John Rutter Brooke, 1838-1926
Entity Type:
Individual
Identifier:
ENT.000000825
Biography:
John Rutter Brooke was born in 1838 in Pottstown, Pennsylvania. He attended Ursinus College, and began his military career soon after graduation. He enlisted in the 4th Pennsylvania Infantry division in April 1861, but that division was dissolved early in the war. Brooke reenlisted, and was granted the rank of colonel at the age of 23, when he served as the commanding officer for the 53rd Pennsylvania volunteer regiment. Brooke’s regiment participated in many of the major battles of the Civil War, including Gettysburg and Antietam. Brooke suffered several injuries during the Civil War, but continued his military career in the post-bellum period. He served briefly in New Orleans, Louisiana, commanded the 3rd Infantry division during the westward campaign that drove American Indian people onto reservations, and was later moved to command the Department of the Platte in Omaha, Nebraska.
Under the direction of General Miles, Brooke led the 7th Cavalry in its “Sioux Campaign” in 1890. This military campaign was spurred by the rise of the Ghost Dance religion on the Dakota/Lakota reservations at Standing Rock and Pine Ridge in the spring of 1890. Settlers were threatened by what they perceived to be a preparation for war, and the United States military responded by building up forces around the reservations.
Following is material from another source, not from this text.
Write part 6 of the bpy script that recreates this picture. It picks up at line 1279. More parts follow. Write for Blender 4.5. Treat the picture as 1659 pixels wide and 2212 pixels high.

Military officials began to pursue numerous tribal leaders, and attempted to force an end to the Ghost Dance religion, which prophesied that the damaged land would rejuvenate, the buffalo would return to the plains, the white settlers would leave Indian lands, and ancestors would return if the followers danced in the prescribed manner. When it became clear that the dancers would not surrender, the 7th Cavalry centered its forces along Wounded Knee Creek, where Lakota families had been camped. Most of the Lakota men had been disarmed, but on December 29, 1890, after an escalation of force, the cavalry killed several hundred men, women, and children in what would become known as the Wounded Knee massacre. Brooke stood behind the actions of the 7th Cavalry at Wounded Knee, and continued to rise in the military ranks. After several more years at the Platte, Brooke was promoted to command the 1st Corps of the Army during the Spanish-American War, when he was appointed military governor of Puerto Rico and, later, Cuba in 1898-1899. Upon his return to Washington, Brooke was made the commanding officer of the Department of the East on Governor’s Island, New York, at the rank of brigadier general, the post from which he retired in 1902. Brooke lived in Philadelphia until his death in 1926.